JAKARTA- Apa itu Tasyabbuh dan mengapa begitu penting diketahui? Tasyabbuh secara ilmu syar’i adalah kegiatan menyerupai umat agama lain dalam segala bentuk dan sifatnya, baik dalam aqidah, peribadatan, kebudayaan, atau dalam pola tingkah laku yang menunjukkan ciri khas mereka.
Ustaz Muhammad Abduh Tuasikal dikutip pada Sabtu (8/1/2021) dari Rumaysho, mengatakan tasyabbuh ini perlu diperhatikan agar tidak meniru kekhasan atau kekhususan mereka dalam berpenampilan, bergaya, dan seterusnya.
Efeknya ada dari tasyabbuh ini yang dapat mencelakakan agama seorang muslim walau itu hanya menyerupai gaya lahiriyah dan tidak ada kesamaan dengan batinnya. Namun tetap tasyabbuh itu terlarang.
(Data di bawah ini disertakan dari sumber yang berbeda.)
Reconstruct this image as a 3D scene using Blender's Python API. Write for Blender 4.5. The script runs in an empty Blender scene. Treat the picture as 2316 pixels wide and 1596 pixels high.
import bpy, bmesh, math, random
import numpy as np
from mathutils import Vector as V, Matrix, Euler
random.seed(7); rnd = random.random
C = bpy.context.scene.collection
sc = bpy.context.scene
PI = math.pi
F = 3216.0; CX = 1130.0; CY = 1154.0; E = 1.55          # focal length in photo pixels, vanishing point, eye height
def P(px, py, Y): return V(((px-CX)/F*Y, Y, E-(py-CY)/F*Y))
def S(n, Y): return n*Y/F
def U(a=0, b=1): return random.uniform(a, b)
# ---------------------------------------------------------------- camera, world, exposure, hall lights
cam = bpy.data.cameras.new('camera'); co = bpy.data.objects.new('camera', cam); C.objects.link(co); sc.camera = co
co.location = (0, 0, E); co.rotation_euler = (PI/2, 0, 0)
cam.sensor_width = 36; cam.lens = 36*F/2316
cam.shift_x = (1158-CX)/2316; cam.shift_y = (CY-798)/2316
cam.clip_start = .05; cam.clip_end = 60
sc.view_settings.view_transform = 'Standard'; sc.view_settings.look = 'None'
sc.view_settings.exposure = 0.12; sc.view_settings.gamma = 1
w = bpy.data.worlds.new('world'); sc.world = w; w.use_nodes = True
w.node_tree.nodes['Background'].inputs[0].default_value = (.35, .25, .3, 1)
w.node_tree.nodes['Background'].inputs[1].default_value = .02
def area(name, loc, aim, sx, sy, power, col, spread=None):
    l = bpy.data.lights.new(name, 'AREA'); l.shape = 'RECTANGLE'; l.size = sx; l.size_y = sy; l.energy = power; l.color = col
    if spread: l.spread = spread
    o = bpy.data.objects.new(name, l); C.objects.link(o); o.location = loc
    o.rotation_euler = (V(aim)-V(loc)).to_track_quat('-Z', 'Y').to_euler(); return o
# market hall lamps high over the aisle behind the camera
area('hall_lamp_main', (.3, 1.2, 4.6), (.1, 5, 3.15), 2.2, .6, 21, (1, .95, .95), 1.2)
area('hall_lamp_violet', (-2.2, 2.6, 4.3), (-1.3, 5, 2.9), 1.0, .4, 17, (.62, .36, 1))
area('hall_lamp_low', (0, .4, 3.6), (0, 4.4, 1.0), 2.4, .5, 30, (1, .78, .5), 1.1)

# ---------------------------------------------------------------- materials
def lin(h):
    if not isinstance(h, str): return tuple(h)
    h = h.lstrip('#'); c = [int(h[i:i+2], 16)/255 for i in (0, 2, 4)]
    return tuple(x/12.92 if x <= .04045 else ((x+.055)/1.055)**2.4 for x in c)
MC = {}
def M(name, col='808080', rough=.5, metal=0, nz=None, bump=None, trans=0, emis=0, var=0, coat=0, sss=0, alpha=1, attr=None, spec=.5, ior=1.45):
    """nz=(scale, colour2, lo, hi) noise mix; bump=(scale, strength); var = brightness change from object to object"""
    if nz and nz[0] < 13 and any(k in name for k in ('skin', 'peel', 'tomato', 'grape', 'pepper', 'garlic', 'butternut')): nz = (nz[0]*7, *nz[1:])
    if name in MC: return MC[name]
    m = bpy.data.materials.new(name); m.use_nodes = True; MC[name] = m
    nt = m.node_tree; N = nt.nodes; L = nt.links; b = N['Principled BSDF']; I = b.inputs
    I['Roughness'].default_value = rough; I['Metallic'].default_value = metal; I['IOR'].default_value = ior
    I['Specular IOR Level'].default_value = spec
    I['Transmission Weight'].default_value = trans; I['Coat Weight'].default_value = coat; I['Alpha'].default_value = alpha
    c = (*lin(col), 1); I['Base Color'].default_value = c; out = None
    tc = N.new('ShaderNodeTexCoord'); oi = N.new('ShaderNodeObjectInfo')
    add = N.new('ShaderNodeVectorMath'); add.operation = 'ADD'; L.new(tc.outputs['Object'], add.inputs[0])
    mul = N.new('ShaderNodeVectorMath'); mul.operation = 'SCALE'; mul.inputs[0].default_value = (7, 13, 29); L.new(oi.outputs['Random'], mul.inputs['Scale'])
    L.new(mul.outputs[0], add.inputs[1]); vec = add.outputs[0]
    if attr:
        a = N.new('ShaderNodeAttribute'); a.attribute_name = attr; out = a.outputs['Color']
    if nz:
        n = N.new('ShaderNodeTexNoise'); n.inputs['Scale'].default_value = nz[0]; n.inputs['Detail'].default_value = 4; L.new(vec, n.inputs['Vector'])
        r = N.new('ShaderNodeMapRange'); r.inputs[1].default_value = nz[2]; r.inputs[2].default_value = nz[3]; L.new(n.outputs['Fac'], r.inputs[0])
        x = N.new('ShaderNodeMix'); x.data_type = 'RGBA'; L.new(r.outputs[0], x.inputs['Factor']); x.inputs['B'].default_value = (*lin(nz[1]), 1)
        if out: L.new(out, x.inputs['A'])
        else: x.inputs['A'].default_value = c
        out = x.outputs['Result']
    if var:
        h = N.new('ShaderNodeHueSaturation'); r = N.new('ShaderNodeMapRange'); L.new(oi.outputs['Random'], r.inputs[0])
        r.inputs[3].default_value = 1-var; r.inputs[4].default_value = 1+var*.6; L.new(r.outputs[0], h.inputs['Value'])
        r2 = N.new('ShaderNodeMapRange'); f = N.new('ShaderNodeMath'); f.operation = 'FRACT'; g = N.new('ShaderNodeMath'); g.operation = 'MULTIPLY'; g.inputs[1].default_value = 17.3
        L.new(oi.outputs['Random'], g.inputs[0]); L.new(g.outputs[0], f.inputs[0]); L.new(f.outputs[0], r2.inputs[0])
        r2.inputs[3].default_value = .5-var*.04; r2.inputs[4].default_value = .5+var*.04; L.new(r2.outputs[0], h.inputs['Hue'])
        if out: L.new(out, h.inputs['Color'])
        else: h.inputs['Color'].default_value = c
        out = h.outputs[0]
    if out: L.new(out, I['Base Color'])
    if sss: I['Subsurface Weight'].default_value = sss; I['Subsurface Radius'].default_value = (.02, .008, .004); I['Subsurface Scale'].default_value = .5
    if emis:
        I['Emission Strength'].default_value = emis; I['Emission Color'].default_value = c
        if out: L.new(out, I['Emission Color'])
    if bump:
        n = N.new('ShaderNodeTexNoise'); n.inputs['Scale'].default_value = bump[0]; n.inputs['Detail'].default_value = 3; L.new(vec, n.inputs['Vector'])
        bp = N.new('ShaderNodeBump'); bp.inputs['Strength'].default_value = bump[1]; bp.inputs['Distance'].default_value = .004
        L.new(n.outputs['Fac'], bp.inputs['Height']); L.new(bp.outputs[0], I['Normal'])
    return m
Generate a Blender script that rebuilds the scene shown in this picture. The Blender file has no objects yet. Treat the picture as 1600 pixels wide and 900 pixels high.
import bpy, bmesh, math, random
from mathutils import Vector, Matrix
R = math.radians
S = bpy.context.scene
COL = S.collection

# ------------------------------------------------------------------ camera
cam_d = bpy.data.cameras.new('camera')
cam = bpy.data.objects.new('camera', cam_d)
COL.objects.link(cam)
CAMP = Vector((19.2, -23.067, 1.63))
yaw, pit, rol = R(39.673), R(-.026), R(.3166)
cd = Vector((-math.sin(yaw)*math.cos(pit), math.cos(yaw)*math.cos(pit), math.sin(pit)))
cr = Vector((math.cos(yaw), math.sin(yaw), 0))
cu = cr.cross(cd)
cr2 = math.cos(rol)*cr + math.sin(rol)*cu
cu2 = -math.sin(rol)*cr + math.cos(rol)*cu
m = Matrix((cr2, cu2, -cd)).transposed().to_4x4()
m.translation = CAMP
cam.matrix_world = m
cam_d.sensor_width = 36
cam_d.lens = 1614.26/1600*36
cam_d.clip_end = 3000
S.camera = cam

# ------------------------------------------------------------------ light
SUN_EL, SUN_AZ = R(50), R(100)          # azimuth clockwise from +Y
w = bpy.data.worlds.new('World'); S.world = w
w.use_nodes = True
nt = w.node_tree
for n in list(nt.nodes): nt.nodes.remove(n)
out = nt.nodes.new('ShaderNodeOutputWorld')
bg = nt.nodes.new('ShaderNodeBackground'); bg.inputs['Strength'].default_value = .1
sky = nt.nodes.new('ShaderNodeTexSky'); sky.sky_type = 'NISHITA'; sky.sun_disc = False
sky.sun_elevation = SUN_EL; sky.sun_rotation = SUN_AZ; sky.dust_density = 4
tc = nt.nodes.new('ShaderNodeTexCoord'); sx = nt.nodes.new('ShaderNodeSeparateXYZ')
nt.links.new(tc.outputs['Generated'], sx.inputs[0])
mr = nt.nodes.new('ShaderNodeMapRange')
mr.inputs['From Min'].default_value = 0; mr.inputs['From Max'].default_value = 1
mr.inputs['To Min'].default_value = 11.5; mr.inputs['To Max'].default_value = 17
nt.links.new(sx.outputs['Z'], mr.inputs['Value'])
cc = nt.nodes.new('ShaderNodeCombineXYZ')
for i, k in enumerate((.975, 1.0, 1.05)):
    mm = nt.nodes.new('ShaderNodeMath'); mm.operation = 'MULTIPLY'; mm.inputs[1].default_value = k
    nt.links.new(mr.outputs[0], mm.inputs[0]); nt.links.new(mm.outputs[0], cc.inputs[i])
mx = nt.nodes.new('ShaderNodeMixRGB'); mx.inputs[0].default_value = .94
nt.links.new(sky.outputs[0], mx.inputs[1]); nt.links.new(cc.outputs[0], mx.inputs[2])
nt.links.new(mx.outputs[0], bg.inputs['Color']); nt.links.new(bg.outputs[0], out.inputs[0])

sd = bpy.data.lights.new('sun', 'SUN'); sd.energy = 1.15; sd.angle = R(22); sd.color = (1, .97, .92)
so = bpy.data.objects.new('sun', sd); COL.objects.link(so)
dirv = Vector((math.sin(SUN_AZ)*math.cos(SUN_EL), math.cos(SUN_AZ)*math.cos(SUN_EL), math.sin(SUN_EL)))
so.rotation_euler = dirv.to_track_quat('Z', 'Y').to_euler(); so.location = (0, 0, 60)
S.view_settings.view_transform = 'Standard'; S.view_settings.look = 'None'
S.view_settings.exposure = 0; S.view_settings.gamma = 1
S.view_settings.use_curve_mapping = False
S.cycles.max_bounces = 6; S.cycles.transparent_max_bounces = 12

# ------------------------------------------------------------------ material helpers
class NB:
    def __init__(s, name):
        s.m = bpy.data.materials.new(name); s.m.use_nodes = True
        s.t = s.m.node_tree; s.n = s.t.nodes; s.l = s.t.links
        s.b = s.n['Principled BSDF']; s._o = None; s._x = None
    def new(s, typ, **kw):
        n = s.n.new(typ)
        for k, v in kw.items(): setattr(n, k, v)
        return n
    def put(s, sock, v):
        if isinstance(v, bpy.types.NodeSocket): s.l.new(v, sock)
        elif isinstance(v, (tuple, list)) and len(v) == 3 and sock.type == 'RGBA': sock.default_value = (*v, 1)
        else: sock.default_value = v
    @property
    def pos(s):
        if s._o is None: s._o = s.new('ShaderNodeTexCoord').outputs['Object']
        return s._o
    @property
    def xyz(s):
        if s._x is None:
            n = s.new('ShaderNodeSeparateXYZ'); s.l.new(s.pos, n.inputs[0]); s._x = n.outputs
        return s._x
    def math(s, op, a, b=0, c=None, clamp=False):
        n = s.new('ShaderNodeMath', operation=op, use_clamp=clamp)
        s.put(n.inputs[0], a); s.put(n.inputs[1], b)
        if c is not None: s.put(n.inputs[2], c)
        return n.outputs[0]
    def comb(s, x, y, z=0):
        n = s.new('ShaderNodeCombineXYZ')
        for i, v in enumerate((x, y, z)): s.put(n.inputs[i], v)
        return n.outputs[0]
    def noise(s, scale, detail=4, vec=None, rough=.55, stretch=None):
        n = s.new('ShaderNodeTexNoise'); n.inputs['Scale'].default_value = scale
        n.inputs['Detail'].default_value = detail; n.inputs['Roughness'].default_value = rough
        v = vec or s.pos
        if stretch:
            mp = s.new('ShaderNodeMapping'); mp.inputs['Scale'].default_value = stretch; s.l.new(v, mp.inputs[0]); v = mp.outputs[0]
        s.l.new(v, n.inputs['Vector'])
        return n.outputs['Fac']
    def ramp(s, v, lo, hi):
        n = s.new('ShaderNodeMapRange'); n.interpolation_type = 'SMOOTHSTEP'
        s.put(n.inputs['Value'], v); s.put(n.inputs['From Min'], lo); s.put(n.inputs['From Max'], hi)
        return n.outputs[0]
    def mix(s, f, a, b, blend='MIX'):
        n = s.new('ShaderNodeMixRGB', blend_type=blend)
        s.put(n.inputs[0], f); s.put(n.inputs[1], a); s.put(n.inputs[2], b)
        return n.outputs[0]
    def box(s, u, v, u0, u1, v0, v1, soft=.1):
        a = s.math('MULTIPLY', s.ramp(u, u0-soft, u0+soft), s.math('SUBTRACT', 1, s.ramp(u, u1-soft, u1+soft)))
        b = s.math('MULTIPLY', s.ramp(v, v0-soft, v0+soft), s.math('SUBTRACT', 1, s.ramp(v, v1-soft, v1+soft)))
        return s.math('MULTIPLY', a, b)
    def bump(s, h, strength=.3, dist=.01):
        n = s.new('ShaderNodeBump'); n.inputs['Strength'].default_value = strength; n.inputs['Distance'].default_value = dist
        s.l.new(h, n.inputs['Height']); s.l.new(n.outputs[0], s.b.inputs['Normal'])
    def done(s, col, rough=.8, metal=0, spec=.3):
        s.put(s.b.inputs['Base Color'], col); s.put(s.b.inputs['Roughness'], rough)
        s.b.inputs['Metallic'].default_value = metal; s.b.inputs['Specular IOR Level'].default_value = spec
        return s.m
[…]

Mengenai larangan tasyabbuh disebutkan dalam hadits dari Ibnu ‘Umar, Nabi shallallahu ‘alaihi wa sallam bersabda:
Baca Juga: Renungan Jumat, Tifatul Sembiring Ingatkan Sebuah Janji Kesabaran
“Barangsiapa yang menyerupai suatu kaum, maka dia termasuk bagian dari mereka.” (HR. Ahmad 2: 50 dan Abu Daud no. 4031. Syaikhul Islam dalam Iqtidho‘ 1: 269 mengatakan bahwa sanad hadits ini jayyid/bagus. Al Hafizh Abu Thohir mengatakan bahwa hadits ini hasan)
Dari ‘Amr bin Syu’aib, dari ayahnya, dari kakeknya, Rasulullah shallallahu ‘alaihi wa sallam bersabda:
“Bukan termasuk golongan kami siapa saja yang menyerupai selain kami” (HR. Tirmidzi no. 2695. Syaikh Al Albani mengatakan bahwa hadits ini hasan).
Lantas apa efek tasyabbuh? Ibnu Taimiyah dalam kitab lainnya berkata, “Sesungguhnya tasyabbuh (meniru gaya) orang kafir secara lahiriyah mewariskan kecintaan dan kesetiaan dalam batin. Begitu pula kecintaan dalam batin mewariskan tasyabbuh secara lahiriyah.
Hal ini sudah terbukti secara inderawi atau eksperimen. Sampai-sampai jika ada dua orang yang dulunya berasal dari kampung yang sama, kemudian bertemu lagi di negeri asing, pasti ada kecintaan, kesetiaan dan saling berkasih sayang. Walau dulu di negerinya sendiri tidak saling kenal atau saling terpisah.” (Iqtidha’ Ash Shirothil Mustaqim, 1: 549).
Lalu kapan disebut tasyabbuh? Syaikh Muhammad bin Shalih Al ‘Utsaimin rahimahullah berkata, “Patokan disebut tasyabbuh adalah jika melakukan sesuatu yang menjadi kekhususan orang yang ditiru. Misalnya yang disebut tasyabbuh pada kafir adalah seorang muslim melakukan sesuatu yang menjadi kekhususan orang kafir.
Adapun jika sesuatu sudah tersebar di tengah-tengah kaum muslimin dan tidak jadi kekhasan atau pembeda dengan orang kafir, maka tidak lagi disebut tasyabbuh. Seperti itu tidaklah dihukumi tasyabbuh, namun bisa jadi dinilai haram dari sisi lain.” (Majmu’ Fatawa Syaikh Ibnu ‘Utsaimin, 3: 30).
Hukum tasyabbuh itu bertingkat-tingkat. Tasyabbuh bisa jadi kufur seperti meniru orang musyrik dalam hal istighatsah pada wali penghuni kubur, ngalap berkah.
Tasyabbuh bisa jadi dinilai haram seperti mencukur jenggot dan mengucapkan selamat pada perayaan selain Islam.
Mencukur jenggot termasuk tasyabbuh pada orang kafir yang diharamkan, sebagaimana sabda Nabi shallallahu ‘alaihi wa sallam yang telah lewat, “Pendekkanlah kumis dan biarkanlah (perihalah) jenggot dan selisilah Majusi.” (HR. Muslim no. 260).